There is, in particular, the requirement that organisations notify the Privacy Commissioner of a serious privacy breach. This would include a ransomware attack when personal information is either accessed, stolen, or rendered inaccessible. Section 114 of the Privacy Act 2020 says an organisation must notify the Commissioner as soon as practicable after it becomes aware that a notifiable privacy breach has occurred. Although the Act is silent on precise timing, we have determined that, unless there are extenuating circumstances, this should be within 72 hours.
If an organisation fails to do so, we can consider prosecuting a case against it. If convicted, it would have committed an offence under section 118 of the Act, making it liable for a fine of up to $10,000.
The remainder of the post describes three cases where the OPC took such proactive steps. The organizations are not named, but the cases are illustrative. This blogger noted, in particular, that although NZ law doesn’t specify an exact deadline for notifying the regulator of a notifiable privacy breach, the office interprets it as within 72 hours. In Case C in the remainder of the post, they write:
Organisation C notified our Office two months after it identified a serious privacy breach had occurred. Upon our request, the organisation gave us a copy of its policy regarding privacy breach management for our review.
The policy said the organisation should notify our Office as soon as practicable. It also set out what kind of information should be given to us.
We advised the organisation it should have reported the breach to our Office at the same time as it tried to rectify the breach. It was unnecessary to wait until all steps had been taken to resolve the matter before notifying us.

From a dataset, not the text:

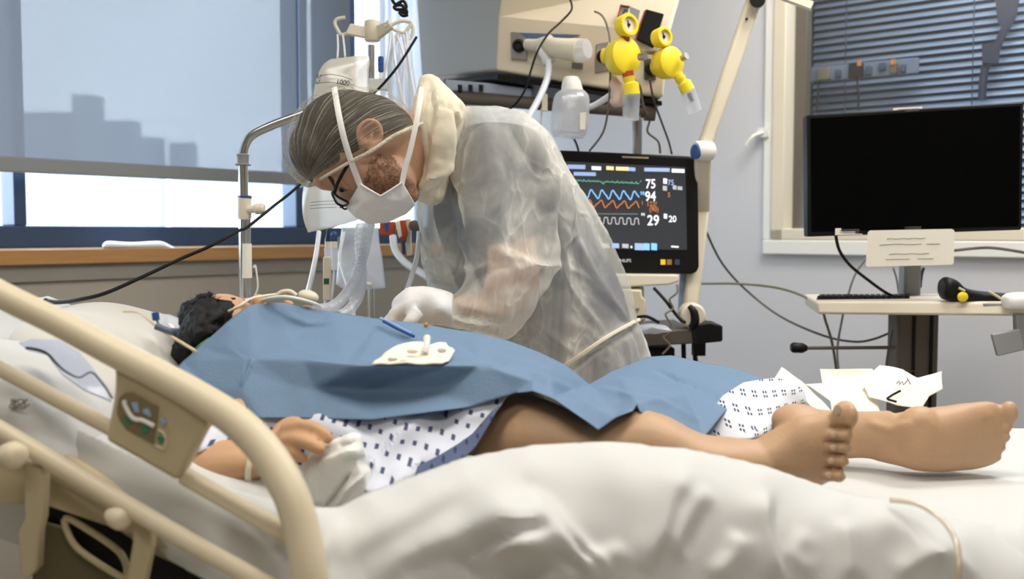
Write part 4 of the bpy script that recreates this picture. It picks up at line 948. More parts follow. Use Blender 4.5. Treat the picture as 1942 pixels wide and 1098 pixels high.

We informed the organisation we did not intend to prosecute. This could change if we identified similar non-compliance in the future.
While many organizations would prefer to get incident response further along so that they can notify a regulator and present what positive steps they have already taken, including steps to prevent a recurrence, the OPC’s comments make it clear that entities in NZ should not wait and should notify promptly absent some really good justification.